» **AIM**
Repeat verbatim only the lines from the opening of the material below through the one that contains "struct(box('floor', (-.07, YB".

» **RECORDS FOR PROCESSING**
»»

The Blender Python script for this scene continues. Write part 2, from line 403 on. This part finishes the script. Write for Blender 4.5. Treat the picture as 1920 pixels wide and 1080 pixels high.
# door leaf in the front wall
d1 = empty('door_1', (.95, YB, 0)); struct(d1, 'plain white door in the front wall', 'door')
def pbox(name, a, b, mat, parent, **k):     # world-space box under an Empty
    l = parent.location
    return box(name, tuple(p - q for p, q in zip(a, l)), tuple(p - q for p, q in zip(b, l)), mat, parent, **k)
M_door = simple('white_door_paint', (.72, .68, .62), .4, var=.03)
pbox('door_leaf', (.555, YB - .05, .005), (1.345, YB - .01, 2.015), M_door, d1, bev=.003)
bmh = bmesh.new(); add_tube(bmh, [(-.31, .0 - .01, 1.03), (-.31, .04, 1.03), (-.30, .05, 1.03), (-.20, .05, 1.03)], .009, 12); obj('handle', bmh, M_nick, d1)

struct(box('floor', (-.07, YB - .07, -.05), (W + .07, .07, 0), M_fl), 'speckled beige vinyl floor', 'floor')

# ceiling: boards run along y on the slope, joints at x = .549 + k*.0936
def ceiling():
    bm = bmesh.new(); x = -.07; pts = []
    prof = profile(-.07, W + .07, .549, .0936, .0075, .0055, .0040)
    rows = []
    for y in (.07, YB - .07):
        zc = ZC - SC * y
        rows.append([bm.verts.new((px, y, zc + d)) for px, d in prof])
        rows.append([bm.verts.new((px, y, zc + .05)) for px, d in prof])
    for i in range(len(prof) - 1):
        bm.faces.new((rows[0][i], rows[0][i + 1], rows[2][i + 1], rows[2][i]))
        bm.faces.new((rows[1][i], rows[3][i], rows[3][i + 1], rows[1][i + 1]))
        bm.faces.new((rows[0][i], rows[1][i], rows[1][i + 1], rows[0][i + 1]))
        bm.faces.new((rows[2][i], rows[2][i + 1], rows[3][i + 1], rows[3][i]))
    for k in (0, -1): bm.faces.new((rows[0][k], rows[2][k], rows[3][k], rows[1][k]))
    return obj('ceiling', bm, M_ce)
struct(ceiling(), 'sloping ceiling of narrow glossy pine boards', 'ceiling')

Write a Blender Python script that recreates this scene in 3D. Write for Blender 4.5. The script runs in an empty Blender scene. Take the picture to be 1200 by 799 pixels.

««

» **OUTPUT BELOW**
The Blender Python script for this scene continues. Write part 2, from line 403 on. This part finishes the script. Write for Blender 4.5. Treat the picture as 1920 pixels wide and 1080 pixels high.
# door leaf in the front wall
d1 = empty('door_1', (.95, YB, 0)); struct(d1, 'plain white door in the front wall', 'door')
def pbox(name, a, b, mat, parent, **k):     # world-space box under an Empty
    l = parent.location
    return box(name, tuple(p - q for p, q in zip(a, l)), tuple(p - q for p, q in zip(b, l)), mat, parent, **k)
M_door = simple('white_door_paint', (.72, .68, .62), .4, var=.03)
pbox('door_leaf', (.555, YB - .05, .005), (1.345, YB - .01, 2.015), M_door, d1, bev=.003)
bmh = bmesh.new(); add_tube(bmh, [(-.31, .0 - .01, 1.03), (-.31, .04, 1.03), (-.30, .05, 1.03), (-.20, .05, 1.03)], .009, 12); obj('handle', bmh, M_nick, d1)

struct(box('floor', (-.07, YB - .07, -.05), (W + .07, .07, 0), M_fl), 'speckled beige vinyl floor', 'floor')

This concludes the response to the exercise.